Il Jobs Act, almeno nella parte destinata a diventare realtà nei tempi che la drammatica situazione della disoccupazione giovanile richiede, comporta di fatto l’introduzione di un periodo di prova di 3 anni durante il quale il lavoratore può essere licenziato senza preavviso. I lavoratori con contratti a termine sono protetti dalle norme sui licenziamenti durante la vita dei loro contratti e, sin qui, si potevano avere al massimo due rinnovi dello stesso contratto con un’impresa nell’arco di 3 anni.

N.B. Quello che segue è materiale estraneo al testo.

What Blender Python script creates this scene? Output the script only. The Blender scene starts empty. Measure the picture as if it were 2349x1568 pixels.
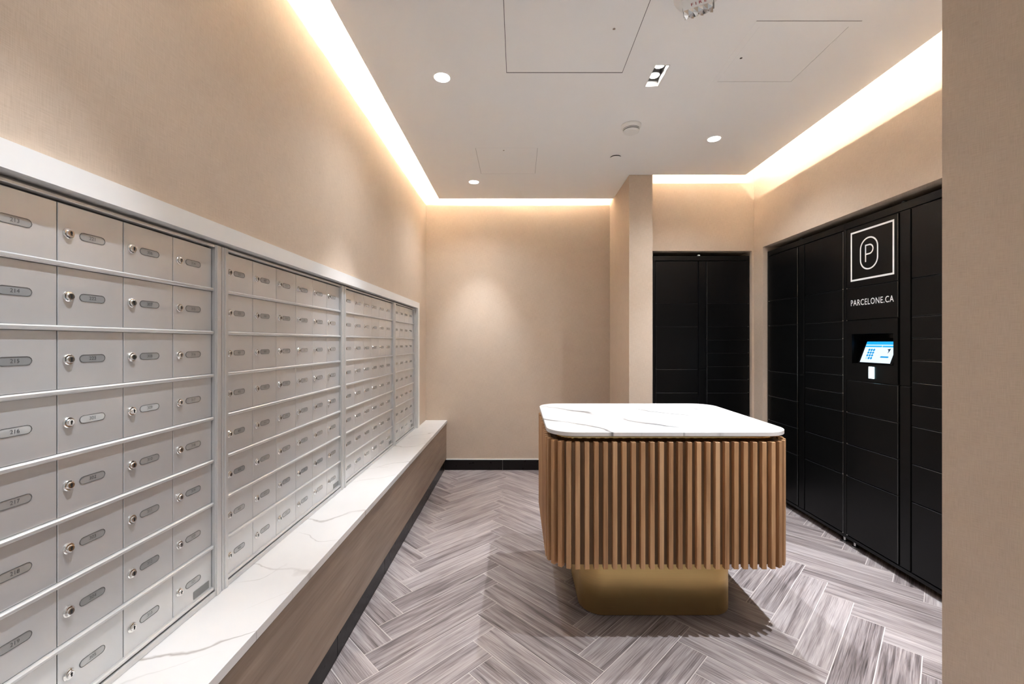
import bpy, bmesh, math, random
from mathutils import Vector, Matrix

random.seed(7)
scene = bpy.context.scene
col = scene.collection
PI = math.pi

# ------------------------------------------------------------------ camera
CAM_H = 1.25
FPX = 982.0
cam_data = bpy.data.cameras.new('camera')
cam_data.sensor_fit = 'HORIZONTAL'
cam_data.sensor_width = 36.0
cam_data.lens = FPX / 2349.0 * 36.0
cam_data.shift_x = -13.5 / 2349.0
cam_data.clip_start = 0.02
cam = bpy.data.objects.new('camera', cam_data)
col.objects.link(cam)
cam.location = (0, 0, CAM_H)
cam.rotation_euler = (PI / 2, 0, 0)
scene.camera = cam

# ------------------------------------------------------------------ world, exposure
world = bpy.data.worlds.new('world')
scene.world = world
world.use_nodes = True
world.node_tree.nodes['Background'].inputs[0].default_value = (1.0, 1.0, 1.0, 1)
world.node_tree.nodes['Background'].inputs[1].default_value = 0.055  # even fill light added through the open side behind the camera
scene.view_settings.view_transform = 'Standard'
scene.view_settings.look = 'None'
scene.view_settings.exposure = 2.88
scene.view_settings.gamma = 1.0
scene.view_settings.use_curve_mapping = False
cy = scene.cycles
cy.use_denoising = True
cy.max_bounces = 6
cy.diffuse_bounces = 4
cy.glossy_bounces = 3
cy.use_adaptive_sampling = True
cy.adaptive_threshold = 0.03
cy.use_light_tree = False
cy.caustics_reflective = False
cy.caustics_refractive = False
cy.sample_clamp_indirect = 16.0
cy.blur_glossy = 0.5

LAMP_COL = (0.93, 1.0, 1.10)
COVE_COL = (1.0, 0.905, 0.77)
SPOT_W = 46.0          # round downlights
SPILL_FILL_W = 11.0         # wide spill spot of each downlight, with added wall fill
TWIN_W = 10.5          # each lamp of the twin recessed spotlight
COVE_W = 1.6           # watts per metre of cove strip

CEIL = 2.60
LIP_T = 0.012
XL, XR = -0.90, 1.99
YB, YBR = 4.19, 3.61
CE_L, CE_B, CE_BR, CE_R = -0.743, 4.033, 3.46, 1.84
PIL0, PIL1 = 0.90, 1.09


def area_strip(name, loc, direction, length, watts_m):
    l = bpy.data.lights.new(name, 'AREA')
    l.shape = 'RECTANGLE'
    l.size = length
    l.size_y = 0.004
    l.energy = watts_m * length
    l.color = COVE_COL
    o = bpy.data.objects.new(name, l)
    col.objects.link(o)
    o.location = loc
    o.rotation_euler = Vector(direction).to_track_quat('-Z', 'Y').to_euler()
    return o


# LED strips lying on top of the dropped ceiling, behind its lip
area_strip('cove_led_left', (-0.690, 1.37, 2.620), (-1, 0, 0), 5.30, COVE_W)
area_strip('cove_led_back', (0.075, 3.980, 2.620), (0, 1, 0), 1.50, COVE_W)
area_strip('cove_led_back_right', (1.450, 3.407, 2.620), (0, 1, 0), 0.68, COVE_W)
area_strip('cove_led_right', (1.790, 1.80, 2.669), (1, 0, 0), 3.20, COVE_W * 0.65)


# ------------------------------------------------------------------ material helpers
def srgb(r, g, b):
    def f(c):
        c /= 255.0
        return c / 12.92 if c <= 0.04045 else ((c + 0.055) / 1.055) ** 2.4
    return (f(r), f(g), f(b), 1.0)


class NT:
    def __init__(self, name):
        self.m = bpy.data.materials.new(name)
        self.m.use_nodes = True
        self.t = self.m.node_tree
        self.t.nodes.clear()
        self.out = self.t.nodes.new('ShaderNodeOutputMaterial')
        self.p = self.t.nodes.new('ShaderNodeBsdfPrincipled')
        self.t.links.new(self.p.outputs[0], self.out.inputs[0])

    def n(self, kind, **kw):
        nd = self.t.nodes.new(kind)
        for k, v in kw.items():
            setattr(nd, k, v)
        return nd

    def link(self, a, b):
        self.t.links.new(a, b)

    def val(self, sock, v):
        if hasattr(v, 'is_output') or isinstance(v, bpy.types.NodeSocket):
            self.link(v, sock)
        else:
            sock.default_value = v

    def math(self, op, a, b=None, c=None, clamp=False):
        nd = self.n('ShaderNodeMath', operation=op, use_clamp=clamp)
        self.val(nd.inputs[0], a)
        if b is not None:
            self.val(nd.inputs[1], b)
        if c is not None:
            self.val(nd.inputs[2], c)
        return nd.outputs[0]

    def xyz(self, v):
        nd = self.n('ShaderNodeSeparateXYZ')
        self.link(v, nd.inputs[0])
        return nd.outputs

    def vec(self, x, y, z):
        nd = self.n('ShaderNodeCombineXYZ')
        for i, q in enumerate((x, y, z)):
            self.val(nd.inputs[i], q)
        return nd.outputs[0]

    def noise(self, v, scale=1.0, detail=2.0, rough=0.5, dist=0.0):
        nd = self.n('ShaderNodeTexNoise')
        self.link(v, nd.inputs['Vector'])
        nd.inputs['Scale'].default_value = scale
        nd.inputs['Detail'].default_value = detail
        nd.inputs['Roughness'].default_value = rough
        nd.inputs['Distortion'].default_value = dist
        return nd.outputs['Fac']

    def ramp(self, f, stops, interp='LINEAR'):
        nd = self.n('ShaderNodeValToRGB')
        cr = nd.color_ramp
        cr.interpolation = interp
        while len(cr.elements) < len(stops):
            cr.elements.new(0.5)
        for e, (p, c) in zip(cr.elements, stops):
            e.position = p
            e.color = c
        self.link(f, nd.inputs[0])
        return nd.outputs[0]

    def mix(self, f, a, b, mode='MIX'):
        nd = self.n('ShaderNodeMix', data_type='RGBA', blend_type=mode)
        self.val(nd.inputs[0], f)
        self.val(nd.inputs[6], a)
        self.val(nd.inputs[7], b)
        return nd.outputs[2]

    def coord(self):
        return self.n('ShaderNodeTexCoord').outputs['Object']

    def rnd(self):
        return self.n('ShaderNodeObjectInfo').outputs['Random']

    def bump(self, h, strength, dist):
        nd = self.n('ShaderNodeBump')
        nd.inputs['Strength'].default_value = strength
        nd.inputs['Distance'].default_value = dist
        self.link(h, nd.inputs['Height'])
        self.link(nd.outputs[0], self.p.inputs['Normal'])

    def set(self, **kw):
        names = {'base': 'Base Color', 'rough': 'Roughness', 'metal': 'Metallic', 'spec': 'Specular IOR Level',
                 'coat': 'Coat Weight', 'coat_rough': 'Coat Roughness', 'emit': 'Emission Color',
                 'emit_s': 'Emission Strength', 'trans': 'Transmission Weight', 'ior': 'IOR'}
        for k, v in kw.items():
            self.val(self.p.inputs[names[k]], v)
        return self


def plain(name, base, rough=0.5, metal=0.0, spec=0.5, **kw):
    """flat colour with a whisper of procedural variation in the gloss"""
    t = NT(name)
    c = t.coord()
    f = t.noise(c, 35.0, 0.0)
    r = t.math('MULTIPLY_ADD', f, 0.10, rough - 0.05, clamp=True)
    t.set(base=base, rough=r, metal=metal, spec=spec, **kw)
    return t.m


def emissive(name, colr, strength):
    t = NT(name)
    t.set(base=(0, 0, 0, 1), rough=0.3, emit=colr, emit_s=strength)
    return t.m


def make_wallpaper():
    t = NT('linen_wallpaper')
    x, y, z = t.xyz(t.coord())
    h = t.math('SUBTRACT', x, y)
    a = t.noise(t.vec(t.math('MULTIPLY', h, 30.0), t.math('MULTIPLY', z, 620.0), 0.0), 1.0, 1.0, 0.6)
    b = t.noise(t.vec(t.math('MULTIPLY', h, 620.0), t.math('MULTIPLY', z, 26.0), 4.0), 1.0, 1.0, 0.6)
    big = t.noise(t.vec(h, z, 0.0), 9.0, 1.0)
    s = t.math('ADD', a, b)
    s = t.math('MULTIPLY', s, 0.5)
    f = t.math('MULTIPLY_ADD', t.math('SUBTRACT', big, 0.5), 0.15, s)
    c = t.ramp(f, [(0.05, srgb(178, 159, 139)), (0.5, srgb(202, 183, 163)), (0.95, srgb(217, 200, 182))])
    t.set(base=c, rough=0.8, spec=0.25)
    return t.m


def make_marble(name, ang, k, seed, vein, width, wob):
    """long wandering veins, roughly parallel, with a few fine branches"""
    t = NT(name)
    x, y, z = t.xyz(t.coord())
    ca, sa = math.cos(ang), math.sin(ang)
    u = t.math('ADD', t.math('MULTIPLY', x, ca), t.math('MULTIPLY', y, sa))
    v = t.math('SUBTRACT', t.math('MULTIPLY', y, ca), t.math('MULTIPLY', x, sa))

    def veins(kk, sd, wob_, w_m, gap):
        n1 = t.noise(t.vec(t.math('MULTIPLY', u, 2.1), t.math('MULTIPLY', v, 3.0), sd), 1.0, 2.0, 0.5)
        n2 = t.noise(t.vec(t.math('MULTIPLY', u, 11.0), t.math('MULTIPLY', v, 11.0), sd), 1.0, 3.0, 0.6)
        p = t.math('MULTIPLY_ADD', v, kk, t.math('MULTIPLY_ADD', n1, wob_, t.math('MULTIPLY', n2, 0.16)))
        p = t.math('ADD', p, sd)
        d = t.math('ABSOLUTE', t.math('SUBTRACT', t.math('FRACT', p), 0.5))
        wm = t.noise(t.vec(t.math('MULTIPLY', u, 5.0), t.math('MULTIPLY', v, 5.0), sd + 3.0), 1.0, 3.0)
        wm = t.math('POWER', wm, 3.0)
        wm = t.math('MULTIPLY', wm, w_m * kk * 7.0)
        f = t.math('SUBTRACT', 1.0, t.math('DIVIDE', d, wm), clamp=True)
        m_ = t.noise(t.vec(t.math('MULTIPLY', u, 2.6), t.math('MULTIPLY', v, 3.4), sd + 9.0), 1.0, 1.0)
        m_ = t.math('MULTIPLY', t.math('SUBTRACT', m_, gap), 8.0, clamp=True)
        return t.math('MULTIPLY', f, m_)
    v1 = t.math('MULTIPLY', veins(k, seed, wob, width, 0.36), 0.9)
    v2 = t.math('MULTIPLY', veins(k * 1.7, seed + 5.7, wob * 1.6, width * 0.45, 0.50), 0.55)
    f = t.math('MAXIMUM', v1, v2)
    cloud = t.noise(t.vec(u, v, z), 2.0, 3.0)
    base = t.ramp(cloud, [(0.3, srgb(214, 211, 207)), (0.7, srgb(226, 224, 221))])
    c = t.mix(f, base, vein)
    t.set(base=c, rough=0.28, spec=0.5)
    return t.m


def make_plank():
    t = NT('grey_wood_look_porcelain')
    x, y, z = t.xyz(t.coord())
    r = t.rnd()
    o = t.math('MULTIPLY', r, 57.0)
    w = t.vec(t.math('MULTIPLY_ADD', x, 2.0, o), t.math('MULTIPLY_ADD', y, 30.0, o), o)
    n1 = t.noise(w, 1.0, 3.0, 0.55, 0.9)
    w2 = t.vec(t.math('MULTIPLY_ADD', x, 6.0, o), t.math('MULTIPLY_ADD', y, 260.0, o), o)
    n2 = t.noise(w2, 1.0, 3.0, 0.6, 0.3)
    f = t.math('ADD', t.math('MULTIPLY', n1, 0.50), t.math('MULTIPLY', n2, 0.50))
    f = t.math('ADD', f, t.math('MULTIPLY_ADD', r, 0.09, -0.045))
    c = t.ramp(f, [(0.30, srgb(62, 54, 52)), (0.42, srgb(124, 113, 111)), (0.53, srgb(164, 153, 150)),
                   (0.72, srgb(204, 195, 191))])
    hue = t.noise(t.vec(o, t.math('MULTIPLY', y, 8.0), 0.0), 1.0, 1.0)
    c = t.mix(t.math('MULTIPLY', hue, 0.30), c, srgb(120, 106, 102), 'MIX')
    t.set(base=c, rough=t.math('MULTIPLY_ADD', n2, 0.25, 0.32), spec=0.4)
    return t.m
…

Secondo la bozza di decreto uscita dal consiglio dei ministri di ieri, invece, sarà d’ora in poi possibile assumere un lavoratore con contratti di una settimana, fino a 156 volte di fila, arrivando a tre anni di lavoro in prova. Alla fine di ogni settimana il lavoratore può essere di fatto licenziato a costo zero senza alcuna motivazione. Rimossi anche i vincoli di assunzione al termine del periodo di apprendistato. Può essere giusto togliere una serie di costi burocratici introdotti dalle riforme Damiano e Fornero, servirà ad aumentare le assunzioni.

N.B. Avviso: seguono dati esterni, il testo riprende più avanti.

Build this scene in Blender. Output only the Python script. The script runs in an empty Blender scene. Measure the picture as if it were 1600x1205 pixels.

Ma qui si rende ancora più acuto il dualismo fra contratti temporanei e contratti a tempo indeterminato, una volta di più tenuti al riparo da qualsiasi ritocco normativo. I due mercati del lavoro paralleli saranno così più lontani l’uno dall’altro in quanto a tutele e salari, dunque costo del lavoro, per cui sarà ancora più difficile passare dai contratti a termine a quelli senza scadenza. Stiamo in questo ripetendo 30 anni dopo gli stessi errori della Spagna: milioni di lavoratori che passano in continuazione da un contratto temporaneo all’altro, proteggendo con la loro flessibilità i lavoratori rappresentati dal sindacato, dato che il rischio di perdere il lavoro si concentra su altri.

L’approvazione da parte della Cgil (e di Sacconi) di questi provvedimenti è molto eloquente. Frequente il riferimento nelle presentazioni al terzo settore. Non vorremmo si scegliesse di imitarne il mercato del lavoro, che è troppe volte sinonimo di precariato, con persone che operano nell’associazionismo e nelle cooperative prive di qualsiasi assicurazione sociale, al di sotto di standard minimi. Anche perché i contratti di una sola settimana non daranno mai diritto a un sussidio di disoccupazione, anche il più generoso del mondo.